# GIVEN MATERIAL
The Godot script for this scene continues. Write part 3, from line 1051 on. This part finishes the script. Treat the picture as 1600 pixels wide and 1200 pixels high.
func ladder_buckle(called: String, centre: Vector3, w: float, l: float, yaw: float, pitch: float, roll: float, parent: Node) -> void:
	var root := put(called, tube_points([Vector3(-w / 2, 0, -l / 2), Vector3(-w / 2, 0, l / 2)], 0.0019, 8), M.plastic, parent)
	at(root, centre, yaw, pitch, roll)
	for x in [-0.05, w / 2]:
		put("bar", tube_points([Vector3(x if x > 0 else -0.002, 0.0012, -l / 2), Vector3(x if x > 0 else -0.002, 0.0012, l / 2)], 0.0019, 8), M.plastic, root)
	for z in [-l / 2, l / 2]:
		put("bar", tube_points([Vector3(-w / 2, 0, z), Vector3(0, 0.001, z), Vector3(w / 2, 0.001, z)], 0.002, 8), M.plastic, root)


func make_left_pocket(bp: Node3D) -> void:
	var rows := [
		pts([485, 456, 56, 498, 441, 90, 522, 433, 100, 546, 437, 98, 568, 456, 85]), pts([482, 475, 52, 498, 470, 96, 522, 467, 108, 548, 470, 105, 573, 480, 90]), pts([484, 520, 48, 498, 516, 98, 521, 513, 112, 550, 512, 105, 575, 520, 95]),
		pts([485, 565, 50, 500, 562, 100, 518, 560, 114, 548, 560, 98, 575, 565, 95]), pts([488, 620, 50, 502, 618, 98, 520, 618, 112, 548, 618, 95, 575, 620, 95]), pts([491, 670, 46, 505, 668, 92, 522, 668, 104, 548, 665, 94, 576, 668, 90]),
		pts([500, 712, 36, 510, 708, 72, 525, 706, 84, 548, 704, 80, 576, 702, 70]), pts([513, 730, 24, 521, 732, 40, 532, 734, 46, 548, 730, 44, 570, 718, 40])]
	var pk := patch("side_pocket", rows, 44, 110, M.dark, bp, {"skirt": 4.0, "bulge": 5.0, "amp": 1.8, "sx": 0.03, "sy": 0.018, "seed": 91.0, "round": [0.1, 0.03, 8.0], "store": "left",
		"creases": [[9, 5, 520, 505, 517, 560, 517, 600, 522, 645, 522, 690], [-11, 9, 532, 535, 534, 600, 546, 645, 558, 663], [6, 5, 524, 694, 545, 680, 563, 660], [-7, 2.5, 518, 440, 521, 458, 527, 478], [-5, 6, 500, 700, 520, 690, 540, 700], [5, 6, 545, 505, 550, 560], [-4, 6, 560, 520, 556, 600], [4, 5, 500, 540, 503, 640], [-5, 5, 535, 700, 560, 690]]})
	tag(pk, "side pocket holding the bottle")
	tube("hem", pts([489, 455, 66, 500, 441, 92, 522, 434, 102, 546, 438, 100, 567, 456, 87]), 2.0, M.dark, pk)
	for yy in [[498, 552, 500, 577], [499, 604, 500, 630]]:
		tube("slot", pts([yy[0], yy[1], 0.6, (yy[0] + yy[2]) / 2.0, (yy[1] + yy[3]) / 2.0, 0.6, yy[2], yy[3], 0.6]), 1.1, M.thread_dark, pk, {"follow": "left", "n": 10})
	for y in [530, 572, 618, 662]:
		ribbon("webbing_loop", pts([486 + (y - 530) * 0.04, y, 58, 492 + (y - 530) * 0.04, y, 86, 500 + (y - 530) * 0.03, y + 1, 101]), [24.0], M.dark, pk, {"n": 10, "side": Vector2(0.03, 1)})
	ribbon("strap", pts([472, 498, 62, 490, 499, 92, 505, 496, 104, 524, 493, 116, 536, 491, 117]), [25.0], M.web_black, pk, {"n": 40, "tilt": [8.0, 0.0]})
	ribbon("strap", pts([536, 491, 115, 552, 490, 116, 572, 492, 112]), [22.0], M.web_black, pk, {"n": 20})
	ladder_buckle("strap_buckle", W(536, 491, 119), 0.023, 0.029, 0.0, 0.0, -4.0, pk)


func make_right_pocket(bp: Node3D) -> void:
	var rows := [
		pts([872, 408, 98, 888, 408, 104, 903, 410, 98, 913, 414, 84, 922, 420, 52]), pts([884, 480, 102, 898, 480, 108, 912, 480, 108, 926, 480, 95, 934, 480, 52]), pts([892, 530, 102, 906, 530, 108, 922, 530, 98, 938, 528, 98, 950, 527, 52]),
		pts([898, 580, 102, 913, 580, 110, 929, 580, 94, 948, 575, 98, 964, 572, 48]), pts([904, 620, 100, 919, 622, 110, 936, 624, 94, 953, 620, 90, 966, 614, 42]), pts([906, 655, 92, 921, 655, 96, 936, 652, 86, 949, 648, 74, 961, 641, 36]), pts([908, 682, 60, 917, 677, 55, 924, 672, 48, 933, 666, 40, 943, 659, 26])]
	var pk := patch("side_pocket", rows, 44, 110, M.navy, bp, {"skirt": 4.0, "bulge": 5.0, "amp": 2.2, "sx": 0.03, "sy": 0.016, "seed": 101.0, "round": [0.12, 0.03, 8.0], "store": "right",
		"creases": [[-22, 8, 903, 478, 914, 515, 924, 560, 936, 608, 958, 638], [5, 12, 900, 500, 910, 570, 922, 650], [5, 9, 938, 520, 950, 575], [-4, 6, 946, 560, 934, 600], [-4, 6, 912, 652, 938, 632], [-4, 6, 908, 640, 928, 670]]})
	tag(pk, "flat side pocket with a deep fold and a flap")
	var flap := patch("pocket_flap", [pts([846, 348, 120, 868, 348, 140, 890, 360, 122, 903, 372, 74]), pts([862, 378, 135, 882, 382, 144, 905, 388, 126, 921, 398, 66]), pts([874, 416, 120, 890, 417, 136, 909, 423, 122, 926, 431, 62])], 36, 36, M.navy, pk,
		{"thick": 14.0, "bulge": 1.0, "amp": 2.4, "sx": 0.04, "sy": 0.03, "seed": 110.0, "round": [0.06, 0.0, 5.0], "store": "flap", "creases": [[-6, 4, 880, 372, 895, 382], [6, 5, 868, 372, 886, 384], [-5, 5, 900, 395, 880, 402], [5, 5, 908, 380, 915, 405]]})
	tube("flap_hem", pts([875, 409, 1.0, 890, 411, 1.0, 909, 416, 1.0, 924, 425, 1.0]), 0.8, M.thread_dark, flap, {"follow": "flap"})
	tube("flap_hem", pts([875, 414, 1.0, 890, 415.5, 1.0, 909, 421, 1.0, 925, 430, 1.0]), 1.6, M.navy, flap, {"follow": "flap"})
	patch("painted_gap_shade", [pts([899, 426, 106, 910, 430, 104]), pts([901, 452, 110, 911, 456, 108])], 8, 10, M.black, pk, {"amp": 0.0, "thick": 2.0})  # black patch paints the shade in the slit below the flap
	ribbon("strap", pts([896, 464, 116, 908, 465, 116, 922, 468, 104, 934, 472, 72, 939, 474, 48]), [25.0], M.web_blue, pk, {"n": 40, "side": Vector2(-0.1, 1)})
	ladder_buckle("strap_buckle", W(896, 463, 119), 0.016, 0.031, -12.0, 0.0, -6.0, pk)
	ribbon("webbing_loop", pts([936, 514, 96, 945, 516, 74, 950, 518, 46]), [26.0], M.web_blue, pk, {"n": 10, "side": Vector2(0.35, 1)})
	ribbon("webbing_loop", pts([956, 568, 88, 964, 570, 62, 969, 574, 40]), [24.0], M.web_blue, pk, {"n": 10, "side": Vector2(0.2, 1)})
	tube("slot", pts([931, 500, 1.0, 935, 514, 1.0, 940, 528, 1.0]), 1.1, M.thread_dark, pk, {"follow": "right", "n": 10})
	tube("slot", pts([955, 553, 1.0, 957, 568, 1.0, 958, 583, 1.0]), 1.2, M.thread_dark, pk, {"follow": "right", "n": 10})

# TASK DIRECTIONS
Restate the whole of the material exactly.

# TASK RESPONSE
The Godot script for this scene continues. Write part 3, from line 1051 on. This part finishes the script. Treat the picture as 1600 pixels wide and 1200 pixels high.
func ladder_buckle(called: String, centre: Vector3, w: float, l: float, yaw: float, pitch: float, roll: float, parent: Node) -> void:
	var root := put(called, tube_points([Vector3(-w / 2, 0, -l / 2), Vector3(-w / 2, 0, l / 2)], 0.0019, 8), M.plastic, parent)
	at(root, centre, yaw, pitch, roll)
	for x in [-0.05, w / 2]:
		put("bar", tube_points([Vector3(x if x > 0 else -0.002, 0.0012, -l / 2), Vector3(x if x > 0 else -0.002, 0.0012, l / 2)], 0.0019, 8), M.plastic, root)
	for z in [-l / 2, l / 2]:
		put("bar", tube_points([Vector3(-w / 2, 0, z), Vector3(0, 0.001, z), Vector3(w / 2, 0.001, z)], 0.002, 8), M.plastic, root)


func make_left_pocket(bp: Node3D) -> void:
	var rows := [
		pts([485, 456, 56, 498, 441, 90, 522, 433, 100, 546, 437, 98, 568, 456, 85]), pts([482, 475, 52, 498, 470, 96, 522, 467, 108, 548, 470, 105, 573, 480, 90]), pts([484, 520, 48, 498, 516, 98, 521, 513, 112, 550, 512, 105, 575, 520, 95]),
		pts([485, 565, 50, 500, 562, 100, 518, 560, 114, 548, 560, 98, 575, 565, 95]), pts([488, 620, 50, 502, 618, 98, 520, 618, 112, 548, 618, 95, 575, 620, 95]), pts([491, 670, 46, 505, 668, 92, 522, 668, 104, 548, 665, 94, 576, 668, 90]),
		pts([500, 712, 36, 510, 708, 72, 525, 706, 84, 548, 704, 80, 576, 702, 70]), pts([513, 730, 24, 521, 732, 40, 532, 734, 46, 548, 730, 44, 570, 718, 40])]
	var pk := patch("side_pocket", rows, 44, 110, M.dark, bp, {"skirt": 4.0, "bulge": 5.0, "amp": 1.8, "sx": 0.03, "sy": 0.018, "seed": 91.0, "round": [0.1, 0.03, 8.0], "store": "left",
		"creases": [[9, 5, 520, 505, 517, 560, 517, 600, 522, 645, 522, 690], [-11, 9, 532, 535, 534, 600, 546, 645, 558, 663], [6, 5, 524, 694, 545, 680, 563, 660], [-7, 2.5, 518, 440, 521, 458, 527, 478], [-5, 6, 500, 700, 520, 690, 540, 700], [5, 6, 545, 505, 550, 560], [-4, 6, 560, 520, 556, 600], [4, 5, 500, 540, 503, 640], [-5, 5, 535, 700, 560, 690]]})
	tag(pk, "side pocket holding the bottle")
	tube("hem", pts([489, 455, 66, 500, 441, 92, 522, 434, 102, 546, 438, 100, 567, 456, 87]), 2.0, M.dark, pk)
	for yy in [[498, 552, 500, 577], [499, 604, 500, 630]]:
		tube("slot", pts([yy[0], yy[1], 0.6, (yy[0] + yy[2]) / 2.0, (yy[1] + yy[3]) / 2.0, 0.6, yy[2], yy[3], 0.6]), 1.1, M.thread_dark, pk, {"follow": "left", "n": 10})
	for y in [530, 572, 618, 662]:
		ribbon("webbing_loop", pts([486 + (y - 530) * 0.04, y, 58, 492 + (y - 530) * 0.04, y, 86, 500 + (y - 530) * 0.03, y + 1, 101]), [24.0], M.dark, pk, {"n": 10, "side": Vector2(0.03, 1)})
	ribbon("strap", pts([472, 498, 62, 490, 499, 92, 505, 496, 104, 524, 493, 116, 536, 491, 117]), [25.0], M.web_black, pk, {"n": 40, "tilt": [8.0, 0.0]})
	ribbon("strap", pts([536, 491, 115, 552, 490, 116, 572, 492, 112]), [22.0], M.web_black, pk, {"n": 20})
	ladder_buckle("strap_buckle", W(536, 491, 119), 0.023, 0.029, 0.0, 0.0, -4.0, pk)


func make_right_pocket(bp: Node3D) -> void:
	var rows := [
		pts([872, 408, 98, 888, 408, 104, 903, 410, 98, 913, 414, 84, 922, 420, 52]), pts([884, 480, 102, 898, 480, 108, 912, 480, 108, 926, 480, 95, 934, 480, 52]), pts([892, 530, 102, 906, 530, 108, 922, 530, 98, 938, 528, 98, 950, 527, 52]),
		pts([898, 580, 102, 913, 580, 110, 929, 580, 94, 948, 575, 98, 964, 572, 48]), pts([904, 620, 100, 919, 622, 110, 936, 624, 94, 953, 620, 90, 966, 614, 42]), pts([906, 655, 92, 921, 655, 96, 936, 652, 86, 949, 648, 74, 961, 641, 36]), pts([908, 682, 60, 917, 677, 55, 924, 672, 48, 933, 666, 40, 943, 659, 26])]
	var pk := patch("side_pocket", rows, 44, 110, M.navy, bp, {"skirt": 4.0, "bulge": 5.0, "amp": 2.2, "sx": 0.03, "sy": 0.016, "seed": 101.0, "round": [0.12, 0.03, 8.0], "store": "right",
		"creases": [[-22, 8, 903, 478, 914, 515, 924, 560, 936, 608, 958, 638], [5, 12, 900, 500, 910, 570, 922, 650], [5, 9, 938, 520, 950, 575], [-4, 6, 946, 560, 934, 600], [-4, 6, 912, 652, 938, 632], [-4, 6, 908, 640, 928, 670]]})
	tag(pk, "flat side pocket with a deep fold and a flap")
	var flap := patch("pocket_flap", [pts([846, 348, 120, 868, 348, 140, 890, 360, 122, 903, 372, 74]), pts([862, 378, 135, 882, 382, 144, 905, 388, 126, 921, 398, 66]), pts([874, 416, 120, 890, 417, 136, 909, 423, 122, 926, 431, 62])], 36, 36, M.navy, pk,
		{"thick": 14.0, "bulge": 1.0, "amp": 2.4, "sx": 0.04, "sy": 0.03, "seed": 110.0, "round": [0.06, 0.0, 5.0], "store": "flap", "creases": [[-6, 4, 880, 372, 895, 382], [6, 5, 868, 372, 886, 384], [-5, 5, 900, 395, 880, 402], [5, 5, 908, 380, 915, 405]]})
	tube("flap_hem", pts([875, 409, 1.0, 890, 411, 1.0, 909, 416, 1.0, 924, 425, 1.0]), 0.8, M.thread_dark, flap, {"follow": "flap"})
	tube("flap_hem", pts([875, 414, 1.0, 890, 415.5, 1.0, 909, 421, 1.0, 925, 430, 1.0]), 1.6, M.navy, flap, {"follow": "flap"})
	patch("painted_gap_shade", [pts([899, 426, 106, 910, 430, 104]), pts([901, 452, 110, 911, 456, 108])], 8, 10, M.black, pk, {"amp": 0.0, "thick": 2.0})  # black patch paints the shade in the slit below the flap
	ribbon("strap", pts([896, 464, 116, 908, 465, 116, 922, 468, 104, 934, 472, 72, 939, 474, 48]), [25.0], M.web_blue, pk, {"n": 40, "side": Vector2(-0.1, 1)})
	ladder_buckle("strap_buckle", W(896, 463, 119), 0.016, 0.031, -12.0, 0.0, -6.0, pk)
	ribbon("webbing_loop", pts([936, 514, 96, 945, 516, 74, 950, 518, 46]), [26.0], M.web_blue, pk, {"n": 10, "side": Vector2(0.35, 1)})
	ribbon("webbing_loop", pts([956, 568, 88, 964, 570, 62, 969, 574, 40]), [24.0], M.web_blue, pk, {"n": 10, "side": Vector2(0.2, 1)})
	tube("slot", pts([931, 500, 1.0, 935, 514, 1.0, 940, 528, 1.0]), 1.1, M.thread_dark, pk, {"follow": "right", "n": 10})
	tube("slot", pts([955, 553, 1.0, 957, 568, 1.0, 958, 583, 1.0]), 1.2, M.thread_dark, pk, {"follow": "right", "n": 10})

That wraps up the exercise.